While the load-time verification certainly has some limitations and your prediction doesn't seem entirely unreasonable, I don't see how various conditions it checks could be checked at runtime without adding overhead to the entire kernel.

Is BPF just a worse version of WebAssembly?

Posted Apr 17, 2025 4:58 UTC (Thu) by Cyberax (✭ supporter ✭, #52523) [Link]

Why would it matter for the rest of the kernel? BPF will just need to add runtime checks to its own arrays access, instead of relying on the verifier.

Is BPF just a worse version of WebAssembly?

Posted Apr 16, 2025 20:06 UTC (Wed) by epa (subscriber, #39769) [Link] (1 responses)

It sounds like BPF is converging towards Rust, and sooner or later we'll get a Rust backend that emits BPF, having checked the properties you mention using Rust's type system.

Is BPF just a worse version of WebAssembly?

Posted Apr 16, 2025 21:18 UTC (Wed) by daroc (editor, #160859) [Link]

You can compile simple Rust programs to BPF today, as long as you avoid anything the verifier doesn't know how to handle, I believe. But in practice there's a long way to go for the language to be a fully supported alternative.

In this case, though, I think there's an important difference between Rust's guarantees and BPF's guarantees: who does the checking. I'm currently working on writing up an LSFMM+BPF article about signing BPF programs, and it's a hard question because ideally you want verification to happen in the kernel, so that you don't need to trust in user space.

Is BPF just a worse version of WebAssembly?

Posted Apr 16, 2025 21:01 UTC (Wed) by thoughtpolice (subscriber, #87455) [Link] (1 responses)

I mean, yes, I guess BPF is just a worse WASM? WebAssembly is really just an abstract ISA with some a particular type system attached, which is a very good thing, of course, and a super important foundation. But I think that's missing the forest for the trees a bit. The real problem is that even if you replaced all the BPF stuff with WASM, the code verifier would still have to enforce like +50 other ill-specified, subtly shifting, constantly expanding domain specific rules about code running in kernel context, as outlined in the article. "Don't do any memory allocation under certain conditions" is a good example.

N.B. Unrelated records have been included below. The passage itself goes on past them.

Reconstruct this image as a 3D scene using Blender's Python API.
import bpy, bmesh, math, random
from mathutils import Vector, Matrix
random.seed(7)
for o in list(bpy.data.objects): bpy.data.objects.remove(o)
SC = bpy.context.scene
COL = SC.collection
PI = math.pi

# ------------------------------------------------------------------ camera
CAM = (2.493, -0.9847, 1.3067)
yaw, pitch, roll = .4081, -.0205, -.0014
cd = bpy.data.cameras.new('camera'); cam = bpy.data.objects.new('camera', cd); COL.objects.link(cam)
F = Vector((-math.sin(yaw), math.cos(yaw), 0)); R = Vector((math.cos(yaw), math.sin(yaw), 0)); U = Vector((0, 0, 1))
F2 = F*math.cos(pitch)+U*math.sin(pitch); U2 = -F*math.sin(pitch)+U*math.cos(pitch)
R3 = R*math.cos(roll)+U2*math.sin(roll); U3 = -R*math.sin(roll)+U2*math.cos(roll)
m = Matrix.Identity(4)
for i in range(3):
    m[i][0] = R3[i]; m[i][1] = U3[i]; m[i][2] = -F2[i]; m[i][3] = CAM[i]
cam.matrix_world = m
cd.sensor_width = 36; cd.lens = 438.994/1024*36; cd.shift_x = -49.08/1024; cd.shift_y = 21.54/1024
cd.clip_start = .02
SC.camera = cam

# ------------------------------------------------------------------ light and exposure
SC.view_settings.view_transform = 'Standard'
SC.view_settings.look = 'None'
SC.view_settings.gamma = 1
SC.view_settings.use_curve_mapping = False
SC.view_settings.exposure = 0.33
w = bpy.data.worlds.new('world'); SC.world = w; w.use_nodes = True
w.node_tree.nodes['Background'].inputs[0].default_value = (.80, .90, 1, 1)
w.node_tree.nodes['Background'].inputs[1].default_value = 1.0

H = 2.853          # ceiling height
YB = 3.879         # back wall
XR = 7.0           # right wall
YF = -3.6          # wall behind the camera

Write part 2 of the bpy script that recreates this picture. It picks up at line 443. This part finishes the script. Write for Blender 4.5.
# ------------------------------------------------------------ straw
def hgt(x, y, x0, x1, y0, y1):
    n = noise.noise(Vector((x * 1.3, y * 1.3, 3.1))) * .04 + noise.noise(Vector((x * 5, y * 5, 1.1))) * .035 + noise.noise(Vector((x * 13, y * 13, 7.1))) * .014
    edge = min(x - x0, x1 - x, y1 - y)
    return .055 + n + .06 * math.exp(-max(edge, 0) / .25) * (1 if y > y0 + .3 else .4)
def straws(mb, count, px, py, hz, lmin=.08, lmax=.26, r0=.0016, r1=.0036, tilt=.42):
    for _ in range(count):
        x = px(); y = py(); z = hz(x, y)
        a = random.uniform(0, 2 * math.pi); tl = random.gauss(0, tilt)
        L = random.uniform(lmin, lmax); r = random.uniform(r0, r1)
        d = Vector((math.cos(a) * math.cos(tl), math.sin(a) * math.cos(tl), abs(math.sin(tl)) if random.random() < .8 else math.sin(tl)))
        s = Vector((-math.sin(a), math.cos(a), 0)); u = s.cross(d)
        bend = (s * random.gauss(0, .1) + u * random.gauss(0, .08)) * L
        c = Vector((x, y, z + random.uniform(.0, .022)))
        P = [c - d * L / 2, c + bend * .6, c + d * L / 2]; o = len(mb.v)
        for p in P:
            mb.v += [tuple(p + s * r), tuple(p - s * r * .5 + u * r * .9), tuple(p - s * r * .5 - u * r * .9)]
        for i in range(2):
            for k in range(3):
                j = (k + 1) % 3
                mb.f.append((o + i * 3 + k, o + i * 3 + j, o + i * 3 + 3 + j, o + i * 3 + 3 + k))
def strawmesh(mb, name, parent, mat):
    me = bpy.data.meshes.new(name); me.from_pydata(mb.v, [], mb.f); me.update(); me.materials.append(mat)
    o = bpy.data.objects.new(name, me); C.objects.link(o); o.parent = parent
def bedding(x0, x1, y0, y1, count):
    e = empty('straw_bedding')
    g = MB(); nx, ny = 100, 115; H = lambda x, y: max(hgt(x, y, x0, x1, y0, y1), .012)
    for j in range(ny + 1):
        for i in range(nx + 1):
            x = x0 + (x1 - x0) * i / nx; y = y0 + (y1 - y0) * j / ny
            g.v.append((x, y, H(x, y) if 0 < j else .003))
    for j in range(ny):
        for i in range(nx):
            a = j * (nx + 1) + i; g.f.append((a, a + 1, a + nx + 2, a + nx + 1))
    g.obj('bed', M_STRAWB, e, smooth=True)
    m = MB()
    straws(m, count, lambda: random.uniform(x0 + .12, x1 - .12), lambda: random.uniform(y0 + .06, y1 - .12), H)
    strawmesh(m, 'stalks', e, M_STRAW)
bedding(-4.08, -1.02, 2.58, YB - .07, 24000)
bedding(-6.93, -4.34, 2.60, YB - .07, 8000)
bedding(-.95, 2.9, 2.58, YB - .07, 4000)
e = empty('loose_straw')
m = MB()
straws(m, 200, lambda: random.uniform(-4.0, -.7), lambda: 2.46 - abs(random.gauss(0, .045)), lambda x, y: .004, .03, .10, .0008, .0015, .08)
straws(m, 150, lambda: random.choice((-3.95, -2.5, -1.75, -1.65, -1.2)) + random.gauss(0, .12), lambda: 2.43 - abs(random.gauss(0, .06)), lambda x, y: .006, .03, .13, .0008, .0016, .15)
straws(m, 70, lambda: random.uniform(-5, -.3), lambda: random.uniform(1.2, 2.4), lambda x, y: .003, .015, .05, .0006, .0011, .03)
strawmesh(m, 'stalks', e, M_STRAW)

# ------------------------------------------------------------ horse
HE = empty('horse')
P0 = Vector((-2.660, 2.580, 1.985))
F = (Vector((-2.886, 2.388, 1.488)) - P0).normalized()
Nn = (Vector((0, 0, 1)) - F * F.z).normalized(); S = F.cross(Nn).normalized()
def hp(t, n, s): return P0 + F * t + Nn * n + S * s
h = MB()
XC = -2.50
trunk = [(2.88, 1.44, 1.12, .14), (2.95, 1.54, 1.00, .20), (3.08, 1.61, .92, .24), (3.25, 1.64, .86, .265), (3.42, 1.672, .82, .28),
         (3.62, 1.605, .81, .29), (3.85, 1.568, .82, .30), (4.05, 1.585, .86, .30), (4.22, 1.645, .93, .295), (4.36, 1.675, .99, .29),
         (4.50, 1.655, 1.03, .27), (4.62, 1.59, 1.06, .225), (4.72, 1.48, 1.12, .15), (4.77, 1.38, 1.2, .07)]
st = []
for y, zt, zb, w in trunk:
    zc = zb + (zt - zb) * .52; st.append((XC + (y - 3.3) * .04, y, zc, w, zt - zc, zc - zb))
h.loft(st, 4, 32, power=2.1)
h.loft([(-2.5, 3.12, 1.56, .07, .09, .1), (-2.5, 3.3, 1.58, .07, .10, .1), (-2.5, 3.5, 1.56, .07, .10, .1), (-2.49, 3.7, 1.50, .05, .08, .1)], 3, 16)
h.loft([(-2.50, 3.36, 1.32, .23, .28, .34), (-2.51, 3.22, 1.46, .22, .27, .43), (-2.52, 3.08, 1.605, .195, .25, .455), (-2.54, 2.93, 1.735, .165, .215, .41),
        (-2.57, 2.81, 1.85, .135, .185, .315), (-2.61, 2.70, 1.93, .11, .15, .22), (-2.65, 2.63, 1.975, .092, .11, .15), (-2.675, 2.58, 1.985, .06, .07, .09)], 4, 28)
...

The reason the WebAssembly type system is nice is because it gives rise to an algorithm for "validation" (type checking) that rules out many problems like undefined behavior or "calling a function with the wrong arguments" e.g. type confusion exploits. Most importantly, the type checking algorithm is _sound_: it will never say "This WASM module is valid" when it is actually invalid. That's extremely important.

OK, so now we're back in kernel land. The kernel boundary between the WASM/BPF world and the host environment has many things not specified by types, but that are crucial to ensure the system doesn't get into a broken state, like that allocation rule. How do you begin to specify that with an algorithm, much less prove it to be sound, and then implement it in the verifier and do it correctly? This is an extremely important question. The verifier is just implementing a soundness check, but it is much more complicated with many more complex and ill-defined scenarios like this, versus a mathematically defined model like WebAssembly has for its type system. A sound validation check will only ever be approximate, and that can't be changed sure, but it also has to be _correct_, and that is what's very hard.

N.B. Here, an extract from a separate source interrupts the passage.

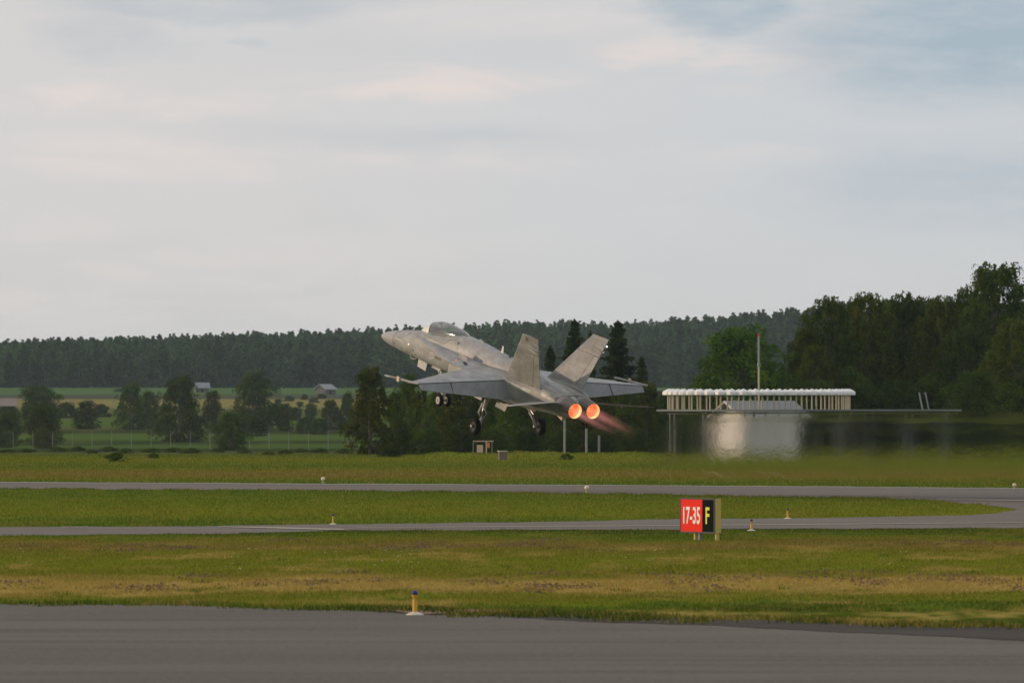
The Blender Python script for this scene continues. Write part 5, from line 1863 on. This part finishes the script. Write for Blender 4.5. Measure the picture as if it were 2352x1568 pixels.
# main gear
for s in (1, -1):
    top = Vector(A(10.72, s * .88, -.60))
    mid = Vector(A(10.95, s * 1.14, -1.10))
    ank = Vector(A(11.10, s * 1.30, -1.50))
    axl = Vector(A(11.17, s * 1.40, -1.82))
    mg = MB().tube([top, mid], [.095, .085], 12).build('main_gear', M['white_metal'], jet, True)
    MB().tube([mid, ank, axl], [.055, .06, .07], 10).build('lower_leg', M['steel'], mg, True)
    MB().tube([axl + Vector((0, -s * .08, 0)), axl + Vector((0, s * .42, 0))], .055, 8).build('axle', M['steel'], mg, True)
    MB().tube([mid + Vector((.14, 0, .22)), Vector(A(10.78, s * 1.28, -1.32)), ank + Vector((.02, 0, -.05))], [.04, .045, .04], 8).build('shock_absorber', M['white_metal'], mg, True)
    MB().tube([mid + Vector((0, 0, .15)), Vector(A(10.6, s * .55, -.62))], .035, 6).build('side_brace', M['white_metal'], mg, True)
    MB().tube([mid + Vector((-.05, 0, 0)), Vector(A(11.30, s * 1.16, -1.25)), ank + Vector((-.06, 0, 0))], .025, 6).build('torque_link', M['steel'], mg, True)
    MB().tube([top + Vector((-.1, s * .05, -.1)), mid + Vector((-.1, s * .03, -.1)), ank + Vector((-.07, 0, .05))], .014, 5).build('brake_hose', M['black'], mg)
    wheel(mg, A(11.17, s * 1.62, -1.84), .375, .27, 'rim_dark')
    # doors hanging under the body
    MB().rings([[A(11.2, s * .60, -.52), A(11.2, s * .64, -.52), A(11.25, s * .78, -.92), A(11.25, s * .74, -.92)], [A(12.15, s * .60, -.52), A(12.15, s * .64, -.52), A(12.1, s * .78, -.98), A(12.1, s * .74, -.98)]]).build('main_gear_door', M['radome'], jet)
    MB().rings([[A(10.3, s * 1.18, -.30), A(10.3, s * 1.22, -.30), A(10.35, s * 1.34, -.72), A(10.35, s * 1.30, -.72)], [A(11.0, s * 1.18, -.30), A(11.0, s * 1.22, -.30), A(10.95, s * 1.34, -.74), A(10.95, s * 1.30, -.74)]]).build('main_gear_door', M['radome'], jet)
    MB().box((-12.2, min(s * .3, s * .95), -.60), (-10.4, max(s * .3, s * .95), -.555)).build('wheel_bay_shade', M['black'], jet)  # flat black slab painting the shade inside the main gear bay
# arrester hook
MB().rings([[A(14.9, -.05, -.33), A(14.9, .05, -.33), A(14.9, .05, -.38), A(14.9, -.05, -.38)], [A(15.75, -.08, -.36), A(15.75, .08, -.36), A(15.72, .08, -.58), A(15.72, -.08, -.58)]]).build('arrester_hook', M['pale_paint'], jet)

# ---- fit the measured stations to true sizes (one smooth taper of the whole airframe, under 4 %)
def taper(p):
    s_, y_, z_ = -p.x, p.y, p.z
    k_ = 0.0
    for _ in range(6):
        k_ = .00227 * s_ / (1 + k_) + .00139 * y_ / (1 + k_)
    k_ = 1 / (1 + k_)
    if y_ < -1.3:
        y_ = -1.3 + (y_ + 1.3) * 1.065
    return Vector((p.x * k_, y_ * k_, p.z * k_))


done_meshes = set()


def taper_tree(o, off):
    for ch in o.children:
        base_ = off + ch.location
        nb = taper(base_) if ch.location.length > 0 else base_
        if ch.type == 'MESH' and ch.data.name not in done_meshes:
            done_meshes.add(ch.data.name)
            for v_ in ch.data.vertices:
                v_.co = taper(v_.co + base_) - (nb if ch.location.length > 0 else off)
        if ch.location.length > 0:
            ch.location = nb - off
        taper_tree(ch, off)


taper_tree(jet, Vector((0, 0, 0)))
taper_tree(pil, Vector((0, 0, 0)))

# ---- exhaust flames: soft glowing volume
def flame(s):
    m, t, out = new_mat('flame_glow')
    co = t.node('ShaderNodeTexCoord').outputs['Object']
    sp = t.node('ShaderNodeSeparateXYZ')
    t.l.new(co, sp.inputs[0])
    L = 3.6
    fade = t.rng(sp.outputs[0], -L, -.1, 0, 1, False)
    fade = t.math('POWER', fade, 1.25)
    r2 = t.math('SQRT', t.math('ADD', t.math('MULTIPLY', sp.outputs[1], sp.outputs[1]), t.math('MULTIPLY', sp.outputs[2], sp.outputs[2])))
    rad_ = t.rng(sp.outputs[0], -L, 0, .28, .29, False)
    edge_ = t.rng(t.math('DIVIDE', r2, rad_), 1.0, .1)
    n_ = t.noise(t.mapping(co, (.55, 6, 6)), 1.0, 3, .6)
    st = t.math('MULTIPLY', t.math('MULTIPLY', fade, edge_), t.rng(n_, .3, .7, .25, 1.4))
    em = t.node('ShaderNodeEmission')
    t.l.new(t.mix(fade, (.80, .28, .26), (1.0, .36, .32)), em.inputs[0])
    t.l.new(t.math('MULTIPLY', st, .85), em.inputs[1])
    t.l.new(em.outputs[0], out.inputs['Volume'])
    f = MB().lathe([(.30, 0), (.31, -1), (.31, -L * .7), (.30, -L)], 24, (0, 0, 0), 'X').build('exhaust_flame', m)
    f.matrix_world = Matrix.Translation(JP) @ Matrix.Rotation(JR[2], 4, 'Z') @ Matrix.Rotation(JR[1], 4, 'Y') @ Matrix.Rotation(JR[0], 4, 'X') @ Matrix.Translation(Vector((-16.72, s * .433, .188))) @ Matrix.Rotation(R(-3.0), 4, 'Y') @ Matrix.Rotation(R(0), 4, 'Z')
    tag(f, 'translucent pink flame streaming from the %s engine nozzle' % ('left' if s > 0 else 'right'), 'flame', kind='stuff')


flame(1)
flame(-1)

# ------------------------------------------------------------------ hot exhaust air: a shimmering body that bends the light behind it
m, t, out = new_mat('hot_air')
pos = t.node('ShaderNodeNewGeometry').outputs['Position']
gl = t.node('ShaderNodeBsdfRefraction')
gl.distribution = 'GGX'
gl.inputs['Color'].default_value = (1, 1, 1, 1)
gl.inputs['IOR'].default_value = 1.0008
gl.inputs['Roughness'].default_value = .16
bp = t.node('ShaderNodeBump')
bp.inputs['Strength'].default_value = 1.0
bp.inputs['Distance'].default_value = .35
t.l.new(t.noise(t.mapping(pos, (1.0, 1.0, 1.6)), 2.2, 6, .7), bp.inputs['Height'])
t.l.new(bp.outputs[0], gl.inputs['Normal'])
sz = t.node('ShaderNodeSeparateXYZ')
t.l.new(pos, sz.inputs[0])
nz_ = t.math('MULTIPLY', t.math('SUBTRACT', t.noise(pos, .5, 3), .5), 1.0)
zz_ = t.math('ADD', sz.outputs[2], nz_)
thick = t.math('MULTIPLY', t.math('MULTIPLY', t.rng(zz_, .35, 1.5), t.rng(t.math('ADD', sz.outputs[0], t.math('MULTIPLY', nz_, 5)), 4.5, 10.0)), t.rng(t.math('ADD', sz.outputs[2], t.math('MULTIPLY', nz_, .6)), 3.5, 2.9))
trn = t.node('ShaderNodeBsdfTransparent')
msx = t.node('ShaderNodeMixShader')
t.l.new(thick, msx.inputs[0])
t.l.new(trn.outputs[0], msx.inputs[1])
t.l.new(gl.outputs[0], msx.inputs[2])
t.l.new(msx.outputs[0], out.inputs[0])
fw = (Matrix.Rotation(JR[2], 3, 'Z') @ Matrix.Rotation(JR[1], 3, 'Y')) @ Vector((-1, 0, 0))
start = JP + (Matrix.Rotation(JR[2], 3, 'Z') @ Matrix.Rotation(JR[1], 3, 'Y')) @ Vector((-18.6, 0, .15))
hd = Vector((fw.x, fw.y, 0)).normalized()
sd = Vector((-hd.y, hd.x, 0))
rr_ = []
NS = 60
for i in range(NS + 1):
    f = i / NS
    L = 58 * f ** 1.3
    top = 3.48 + .05 * math.sin(i * .9) if f > .12 else start.z + .35 - (start.z + .35 - 3.48) * (f / .12)
    c_ = start + hd * L
    half_w = .5 + 2.6 * min(1, f * 3) + 2 * f
    bot = max(.12, start.z - .45 - L * .34)
    ring_ = []
    for k in range(20):
        q = 2 * math.pi * k / 20
        a_ = math.copysign(abs(math.cos(q)) ** .7, math.cos(q))
        b_ = math.copysign(abs(math.sin(q)) ** .7, math.sin(q))
        wv = .06 * math.sin(i * 1.3 + k * 2.1)
        ring_.append(c_ * 1 + sd * (half_w * a_ + wv) + Vector((0, 0, (top + bot) / 2 - c_.z + (top - bot) / 2 * b_ + (wv if b_ < .5 else 0))))
    rr_.append(ring_)
pl = MB().rings(rr_).build('hot_exhaust_air', m, None, True, 80)
tag(pl, 'shimmering hot air streaming back from the engines over the runway', 'exhaust', kind='stuff')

There're other more complicating factors that make correctness hard. The most pressing one IMO is that the kernel has an absolutely insane amount of surface area, and more and more of it is exposed to BPF as its use cases increase. The internal invariants of the system change regularly and are regularly broken during these changes. This does not help the problem and means that the algorithms for soundness may in fact either be weakened or broken if those invariants change careful. In other words: the TCB of the system is just ridiculously large. The WASM type system is incredibly simple and straightforward because it makes it not only possible, but *relatively easy*, to write a validation algorithm you can be sure is *correct*, or damn near close to it. It's like 200-300 lines of core code, not 30,000 and counting.

And I want to be clear: yes, you can write a WASM interpreter that has a correct validation step, but it still exposes a million host APIs to the programs that, when used improperly, will break your program, just like you can with BPF. If you replaced BPF with WASM in the kernel, you'd still be writing this weird huge soundness checker. But that's why delicate design and a deliberate hand is so important for these things. It's all just... Really really difficult and takes a lot of time and brainpower.

So anyway. I don't think WASM versus BPF really matters that much and the ship has sailed anyway. The question is: can you deliver a sound verifier that you are sure is correct for BPF programs? And I'm just not sure it can be done for Linux, in a way that won't always have the risks of having major holes and functionality gaps that need to be bridged constantly. You will be plugging the small leaky holes on the ship forever, whether it's WASM or BPF or whatever you think up.

Having said all that, I want to be clear I am glad to have BPF and it is incredibly useful for many, many things and I use it somewhat regularly. It is what it is.

Does the verifier need to be in the kernel?

Posted Apr 20, 2025 5:25 UTC (Sun) by DemiMarie (subscriber, #164188) [Link]

If one gives up on eBPF being safe against buggy eBPF code, another option is for a userspace verified to generate and sign a kernel module on a different machine. The userspace verifier could perform arbitrary checks, and it doesn’t need to run within the kernel. This means it can be written in whatever language one likes, can crash in out of memory situations, and is otherwise easier to write. Module signature checking would enforce that only authorized modules would be allowed to run.

I suspect this would make sense for the hyperscalers who build their own kernels, but maybe not for other people who don’t.